Personally, I expect the negative feedback from using up low-hanging fruit to be very large, based on informal models of science. I think within an academic field this claim is fairly clear; more broadly it is hard to say, but I think it is much more obvious if we imagine scaling down large changes.
If progress on a problem has a half-life of N years, it means that exogenously introducing an extra person to work on that problem indefinitely causes about N person-years of progress on that problem in total.
The conclusion of this line of reasoning is that it is significantly more robust to support a field when you think that work being done in that field today will have a lasting positive impact than when you think that the field will eventually lead to valuable results.
Positive feedbacks
In addition to the negative feedback from exhausting low-hanging fruit, there may be positive feedbacks to research on a problem. In particular, having more researchers or engineers in an area may:
- Resolve “bottlenecking” problems, thereby increasing the attractiveness of the field.
- Increase the visible successes of the field, thereby increasing its prestige and making it more attractive (to practitioners, funders, and profit-motivated companies)
- Increase infrastructure for training new researchers or engineers (particularly via increased opportunities for mentorship and advising).
In general I would expect these effects to partially offset the negative feedbacks.
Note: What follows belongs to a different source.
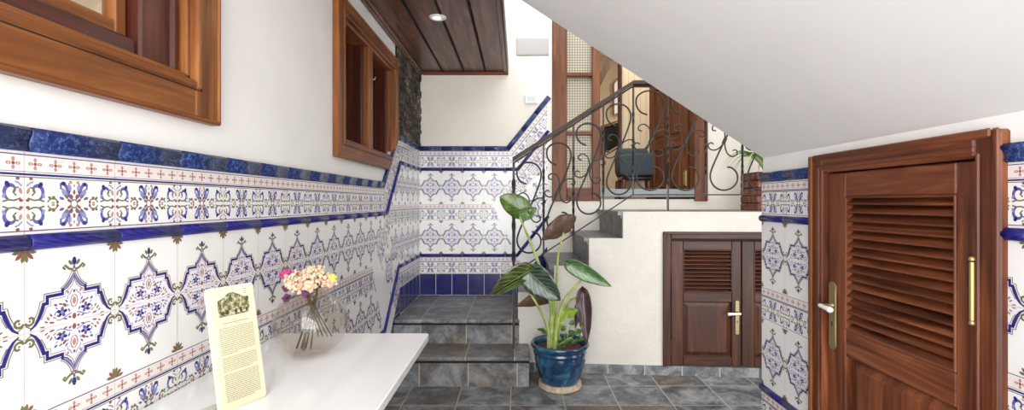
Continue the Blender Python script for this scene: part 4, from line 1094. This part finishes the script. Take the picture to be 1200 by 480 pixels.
stem([PP(648, 408, .01), PP(650, 370, .03), PP(652, 335, .03), PP(654, 300, .02), PP(661, 270, .0)], .013, .005)
stem([PP(643, 407, -.03), PP(642, 385, -.05), PP(634, 365, -.07), PP(622, 345, -.09), PP(611, 332, -.09)], .013, .005)
stem([PP(650, 408, -.03), PP(652, 385, -.04), PP(660, 355, -.06), PP(672, 338, -.06), PP(684, 325, -.06)], .016, .006)
stem([PP(648, 407, .02), PP(650, 370, .05), PP(648, 355, .04), PP(646, 348, .02)], .013, .006)
stem([PP(652, 407, .03), PP(658, 375, .05), PP(668, 352, .05), PP(680, 350, .03), PP(683, 356, .0)], .010, .005)
stem([PP(647, 405, .0), PP(648, 375, .0), PP(648, 350, -.04), PP(646, 335, -.09), PP(640, 326, -.1)], .013, .006)
# the tall pale trunk
mb = MB(); mb.tube([PP(645, 408, 0), PP(645, 395, 0), PP(646, 375, 0), PP(647, 360, 0)], [.023, .020, .015, .010], 'stem_green', 12); mb.build('stem', pp)
# leaves
leaf(PP(618, 249, -.05), PP(586, 230, -.03), .155, (.35, -.1, .9), 'leaf_green', pp, .03, .10, .18, .02, profile=lambda u: max(math.sin(PI*u**.8), 0)**.6)
leaf(PP(609, 252, -.06), PP(630, 244, -.03), .105, (.1, -.3, .9), 'leaf_right', pp, .05, .15, .1, .03)
leaf(PP(672, 256, -.02), PP(635, 281, -.05), .150, (.4, -.1, .9), 'leaf_brown', pp, .0, .12, .1, .05, profile=lambda u: (math.sin(PI*min(u**.75, 1))**.8)*.95)
leaf(PP(622, 316, -.12), PP(574, 345, -.16), .200, (.4, -.35, .8), 'leaf_olive', pp, .0, .10, .12, .02)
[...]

In a very small number of cases the result may be that the amount of work in an area is relatively stable, and the sensitivity to an external intervention is roughly 1. But a priori we should expect a precise balance to be relatively rare without a compelling mechanism which balances the positive and negative feedbacks. So most of the time we should expect an exogenous change to research in an area to either compound or decay a rate which is roughly comparable to the rate at which negative feedbacks alone would cause it to decay. A balance between positive and negative factors might double or triple those timescales, but would be unlikely to multiply it by a factor of 10.
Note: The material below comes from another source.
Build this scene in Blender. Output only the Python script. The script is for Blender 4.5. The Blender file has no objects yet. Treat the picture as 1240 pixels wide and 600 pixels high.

So the most interesting question is typically whether positive or negative feedbacks dominate.
When the positive feedbacks dominate, we expect a high (>1) sensitivity to exogenous forcing. But unless current levels of investment are precisely balanced, we also expect to see either a rapidly increasing or rapidly decreasing investment in an area. When we observe rapid changes without exogenous drivers, we can reason relatively straightforwardly about the effects of an intervention: if investment in an area is increasing by 25% a year and is not being driven by exogenous changes (like growth in a larger industry which drives investment), then a 1% increase in next year’s investment will accelerate this development trajectory by 1/25 of a year. Similarly investment would be expected to delay declines (unless exogenously driven).
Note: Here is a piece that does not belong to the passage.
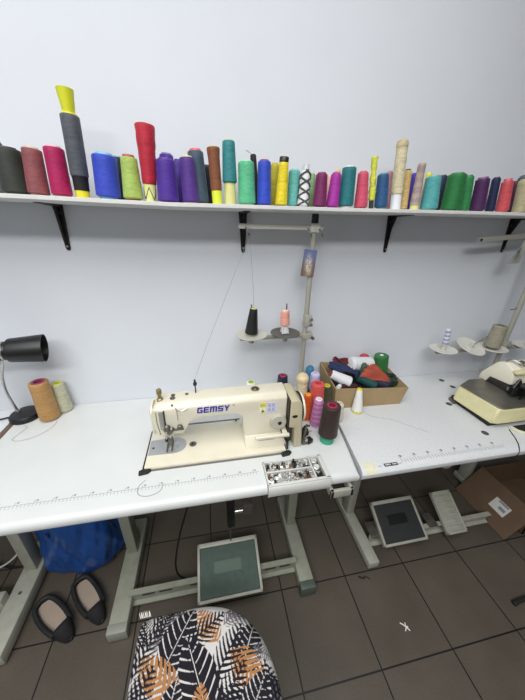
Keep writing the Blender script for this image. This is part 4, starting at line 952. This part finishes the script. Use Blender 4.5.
def slipper(label, cx, cy, ang):
    t_ = thing('slipper', label, 'slipper', (cx, cy, 0), 'black slippers under the sewing table', Quaternion((0, 0, 1), ang))
    L_ = .222
    def half(f):   # half width along the length, f=0 heel .. 1 toe
        return .041*min(1, (math.sin(PI*min(max(f, 0), .999)**.62))**.42)*(.86+.28*f) if 0 < f < 1 else 0
    fs = [k/30 for k in range(31)]
    ol = [(L_*(f-.5), half(f)) for f in fs]+[(L_*(f-.5), -half(f)) for f in reversed(fs[1:-1])]
    MB().prism(ol, 'z', .001, .018, .003).build('sole', m_rubber, t_, local=True)
    inn = [(x*.90-.004, y*.86) for x, y in ol]
    MB().prism(inn, 'z', .0175, .022, .001, 1).build('insole', mat('insole_beige', '#a39384', .8, noise=.08), t_, local=True)
    # raised rim round heel and sides
    rim = [(L_*(f-.5), half(f)*.98, .022+.030*max(0, (f-.3))+.012*(1-f)) for f in fs if f < .80]
    loop = [(x, -y, z) for x, y, z in reversed(rim)][:-1]+rim
    MB().tube(spline(loop, 2), .0095, 10).build('rim', m_rubber, t_, local=True)
    def up(u, v):
        f = .70+.29*u; a = (v-.5)*PI; h = .052*math.sin(PI*min(1, (1-u)*.62+.06))**.8
        return (L_*(f-.5)+.012*math.cos(a)*(1-u), half(f)*1.02*math.sin(a), .018+h*max(0, math.cos(a))**.55)
    MB().grid(16, 24, up, .003).build('upper', mat('felt_black', '#17161a', .85), t_, local=True)
    return t_
slipper('left black slipper with a beige insole, nearer the neighbouring table runner', -.700, -.457, math.radians(-40))
slipper('right black slipper with a beige insole, next to the sewing table runner', -.586, -.412, math.radians(-49))

# ------------------------------------------------------------------ stool with leaf-print cushion
so = thing('stool', 'stool with a leaf-print cushion in black, white and orange in front of the sewing table', 'stool', (-.085, -.90, 0))
outl = [(-.258, -.716), (-.240, -.706), (-.20, -.704), (-.15, -.703), (-.10, -.703), (-.055, -.708), (-.005, -.724), (.045, -.758), (.082, -.808), (.103, -.87), (.110, -.935), (.106, -1.0), (.085, -1.06), (.03, -1.10), (-.06, -1.118), (-.15, -1.112), (-.225, -1.085), (-.258, -1.03), (-.268, -.96), (-.268, -.88), (-.266, -.80), (-.264, -.745)]
def closed_spline(pts, n):
    P = [Vector((p[0], p[1], 0)) for p in pts]; m = len(P); out_ = []
    for i in range(m):
        a, b_, c, d = P[i-1], P[i], P[(i+1) % m], P[(i+2) % m]
        for k in range(n):
            t_ = k/n; out_.append(.5*((2*b_)+(c-a)*t_+(2*a-5*b_+4*c-d)*t_*t_+(3*b_-a-3*c+d)*t_**3))
    return out_
ring = closed_spline(outl, 30)
cen = Vector((-.085, -.90, 0)); ZSEAT = .468
# leaves of the print: (base, tip, half width, colour, kind)
BLK, ORG, GRY = (.012, .011, .016), (.36, .17, .065), (.13, .12, .13)
LEAVES = [((-.174, -.822), (-.107, -.716), .046, BLK, 'm'), ((-.070, -.925), (-.124, -.780), .050, BLK, 'm'), ((.018, -.860), (.062, -.775), .040, BLK, 'm'),
          ((-.147, -.880), (-.243, -.795), .034, ORG, 'p'), ((.000, -.830), (.072, -.905), .034, ORG, 'p'), ((-.046, -.795), (-.092, -.722), .030, ORG, 'p'),
          ((-.255, -.822), (-.195, -.728), .030, BLK, 'p'), ((-.045, -.862), (.026, -.775), .034, BLK, 'p'), ((-.118, -.792), (-.022, -.740), .030, BLK, 'p'),
          ((-.262, -.905), (-.205, -.818), .036, BLK, 'p'), ((-.045, -.930), (.025, -.850), .032, BLK, 'p'), ((.020, -.950), (.078, -.875), .034, BLK, 'm'),
          ((-.172, -.945), (-.145, -.855), .034, BLK, 'm'), ((-.095, -.960), (-.085, -.870), .026, ORG, 'p'), ((.085, -.960), (.084, -.865), .030, BLK, 'p'), ((-.235, -.770), (-.250, -.705), .024, BLK, 'p'),
          ((-.20, -.762), (-.168, -.700), .022, BLK, 'p'), ((-.02, -.765), (.03, -.735), .022, GRY, 'p'), ((.055, -.83), (.098, -.85), .020, GRY, 'p'),
          ((-.21, -1.03), (-.24, -.92), .045, BLK, 'm'), ((-.10, -1.08), (-.05, -.97), .050, BLK, 'm'), ((.03, -1.06), (.09, -.98), .040, ORG, 'p'), ((-.17, -1.09), (-.12, -.99), .036, ORG, 'p'), ((-.03, -1.10), (.05, -1.03), .034, BLK, 'p')]
_r = random.Random(21)
for _k in range(16):
    _x, _y, _t, _l = _r.uniform(-.28, .12), _r.uniform(-1.12, -.70), _r.uniform(0, 6.28), _r.uniform(.09, .13)
    LEAVES.insert(0, ((_x, _y), (_x+_l*math.cos(_t), _y+_l*math.sin(_t)), _r.uniform(.024, .032), _r.choice([BLK, BLK, GRY]), 'p'))
def print_col(x, y):
    c = (.56, .54, .53)
    for (bx_, by_), (tx_, ty_), wd, col, kind in reversed(LEAVES):
        dx, dy = tx_-bx_, ty_-by_; L_ = math.hypot(dx, dy); ux, uy = dx/L_, dy/L_
        px, py = x-bx_, y-by_; u = (px*ux+py*uy)/L_; v = (-px*uy+py*ux); av = abs(v)
        if u < -.12 or u > 1.02: continue
        if kind == 'm':      # broad split leaf with pale veins and notches from the rim
            w_ = wd*max(0, math.sin(PI*min(1, max(0, (u+.10)/1.12))**.75))**.65
            if av < w_ and u > -.1:
                s_ = (u*6.5-(av/wd)**1.4*1.5+(.5 if v > 0 else 0)); fr = s_-math.floor(s_)
                gap = .04+.34*max(0, av/max(w_, 1e-5)-.2)
                if av < .0010 or (av > .36*w_ and fr < .10+.16*av/w_) or (av <= .36*w_ and fr < .10 and av > .1*w_): c = (.56, .54, .53); break
                c2 = col; c = c2; break
        else:                # frond of narrow leaflets either side of a thin rib
            w_ = wd*max(0, math.sin(PI*min(1, max(0, (u+.06)/1.08))**.8))**.6
            if av < .0013 and -.1 < u < 1: c = col; break
            if av < w_:
                s_ = (u*8-(av/wd)**1.3*2.2+(.5 if v > 0 else 0)); fr = s_-math.floor(s_)
                if fr < (.82 if col is ORG else .64)-.30*av/max(w_, 1e-5): c = col; break
    return c
def seat_mesh():
    t_ = bmesh.new(); cl = t_.loops.layers.color.new('print') if False else None
    lay = t_.verts.layers.float_color.new('print')
    NR = 120; n = len(ring); rows = []
    def add(p, q):
        v = t_.verts.new(p); c = print_col(q[0], q[1]); v[lay] = (c[0], c[1], c[2], 1); return v
    c0 = add(Vector((cen.x, cen.y, ZSEAT+.012)), cen)
    for i in range(1, NR+1):
        f = i/NR; row = []
        for p in ring:
            q = cen+(p-cen)*f*.975
            z_ = ZSEAT+.012*(1-f*f)-.016*max(0, (f-.86)/.14)**2
            row.append(add(Vector((q.x, q.y, z_)), q))
        rows.append(row)
    for (sc_f, z_) in ((.995, ZSEAT-.024), (1.0, ZSEAT-.034), (1.0, ZSEAT-.046), (.995, ZSEAT-.058), (.985, ZSEAT-.068), (.955, ZSEAT-.074), (.5, ZSEAT-.075)):
        rows.append([add(Vector((cen.x+(p.x-cen.x)*sc_f, cen.y+(p.y-cen.y)*sc_f, z_)), cen+(p-cen)*(1+(ZSEAT-.016-z_)*3)) for p in ring])
    for k in range(n): t_.faces.new((c0, rows[0][k], rows[0][(k+1) % n]))
    for A_, B_ in zip(rows, rows[1:]):
        for k in range(n): t_.faces.new((A_[k], B_[k], B_[(k+1) % n], A_[(k+1) % n]))
    bmesh.ops.recalc_face_normals(t_, faces=t_.faces[:])
    return t_
fm = bpy.data.materials.new('leaf_print_fabric'); fm.use_nodes = True
_b = fm.node_tree.nodes['Principled BSDF']; _b.inputs['Roughness'].default_value = .85; _b.inputs['Specular IOR Level'].default_value = .2
_a = fm.node_tree.nodes.new('ShaderNodeAttribute'); _a.attribute_name = 'print'; fm.node_tree.links.new(_a.outputs['Color'], _b.inputs['Base Color'])
sb = MB(); sb.bm.free(); sb.bm = seat_mesh(); seat = sb.build('cushion', fm, so, 60)
MB().tube([tuple(cen+(p-cen)*.999+Vector((0, 0, ZSEAT-.052))) for p in ring]+[tuple(cen+(ring[0]-cen)*.999+Vector((0, 0, ZSEAT-.052)))], .0025, 6, False).build('piping', m_dark, seat)
fr_ = MB()
for k in range(9):
    x = -.262+k*.0035; fr_.tube([(x+.002, -.706, ZSEAT-.010), (x-.002+.0015*math.sin(k*2), -.696, ZSEAT-.006), (x-.004+.002*math.sin(k*3), -.688, ZSEAT-.016)], .0011, 5)
fr_.build('fringe', m_linen, seat)
MB().prism([(cen.x+(p.x-cen.x)*.9, cen.y+(p.y-cen.y)*.9) for p in ring[::15]], 'z', ZSEAT-.092, ZSEAT-.074, .003).build('seat_board', mat('stool_board', '#3a342e', .6), so)
for (x, y) in ((-.20, -.78), (.03, -.80), (-.20, -1.03), (.03, -1.03)):
    dx, dy = (x+.085)*.15, (y+.905)*.15
    lg = MB().tube([(x, y, ZSEAT-.092), (x+dx, y+dy, .012)], .012, 12).build('leg', m_dark, so)
    MB().cyl((x+dx, y+dy, 0), (x+dx, y+dy, .02), .014, 12).build('rubber_foot', m_rubber, lg)
MB().tube([(-.21, -.765+.0, .16), (.045, -.785, .16)], .008, 10).build('stretcher', m_dark, so)
MB().tube([(-.21, -1.045, .16), (.045, -1.045, .16)], .008, 10).build('stretcher', m_dark, so)

# ------------------------------------------------------------------ chair at the right edge, only the ends of its tubular feet in view
cr = thing('metal_chair', 'dark metal chair mostly beyond the right edge, its tubular foot on the floor', 'chair', (1.52, -.87, 0))
for y, x in ((-.75, 1.232), (-1.0, 1.232)):
    f_ = MB().tube(spline([(x, y, .0105), (x+.10, y+.006, .0105), (1.72, y+.006, .0105)]), .0095, 12).build('runner', mat('chair_tube', '#3b3835', .4, metal=.5), cr)
    MB().cyl((x-.002, y, .0108), (x+.012, y, .0108), .0104, 14, bev=.003).build('end_cap', m_rubber, f_)
    for xx in (1.40, 1.68): MB().tube([(xx, y+.006, .014), (xx+.01, y+.004, .44)], .0105, 12).build('leg', MATS['chair_tube'], cr)
MB().box(1.36, 1.74, -1.04, -.71, .44, .475, .012, 3).build('seat', mat('chair_seat', '#2c2b2b', .7), cr)
MB().prism([(1.70, .475), (1.73, .475), (1.79, .86), (1.765, .86)], 'y', -1.02, -.73, .006).build('backrest', MATS['chair_seat'], cr)

# ------------------------------------------------------------------ scraps on the floor
li = MB(); li.tube(spline([(.695, -.715, .002), (.705, -.724, .004), (.712, -.732, .003), (.722, -.744, .002)]), .0022, 6); li.tube([(.712, -.732, .003), (.716, -.718, .002)], .002, 6); li.tube([(.712, -.733, .003), (.702, -.742, .002)], .0022, 6); li.tube([(.712, -.733, .004), (.720, -.732, .002)], .003, 6)
tag(li.build('thread_scrap', mat('scrap_white', '#e4e2de', .8)), 'small white thread scrap on the floor tile right of the stool', 'scrap')
d_ = MB().tube(spline([(.605, -.528, .002), (.625, -.540, .003), (.640, -.536, .003), (.655, -.548, .002)]), [.002, .002, .0035, .004, .0045, .004, .004, .003, .003, .004, .0045, .004, .003, .003, .002, .002, .002, .002, .002, .002, .002, .002, .002, .002, .002], 6)
tag(d_.build('fabric_scrap', mat('scrap_dark', '#201d1c', .8)), 'small dark scrap on the floor by the front end of the right table runner', 'scrap')

# ------------------------------------------------------------------ view
SC.view_settings.view_transform = 'Standard'; SC.view_settings.look = 'None'; SC.view_settings.gamma = 1
SC.view_settings.use_curve_mapping = False; SC.view_settings.exposure = -0.04
SC.cycles.max_bounces = 8; SC.cycles.diffuse_bounces = 5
The total impact of such changes would depend on the anticipated long-run behavior of the field. For example, if we expect field X will grow 10-fold in the next decade, after which growth will significantly slow , then a investment in field X today would be roughly 10 times as good as you might otherwise expect (modulo time preferences).
In a very small class of cases we might have very high sensitivity to exogenous changes but not observe high rates of change, most likely when rapid growth is occurring but is difficult to detect (because it is occurring at a small scale and/or because the things which are growing are hard to isolate). It may be possible to recognize such cases by making accurate arguments about the potential for growth, but it should be recognized that this is necessarily an unstable situation which obtains for a small fraction of a field’s life, and there is a strong prior presumption against such conditions persisting. Cases where condition (1) obtains may be particularly easy to identify ex ante based on expert opinion.
One possible counterbalance to the “low-hanging fruit effect” you mentioned is that the people who don’t go into X research (as a result of the effect) probably go into another field of research instead. So even though you only add N person-years to X research you also add some person-years to other fields also. The effect probably isn’t huge, because people probably allocate themselves to research badly. However, if incentives were sufficiently aligned to encourage self-allocation to high-impact research fields (which I hope will happen anyway), this could become an important consideration.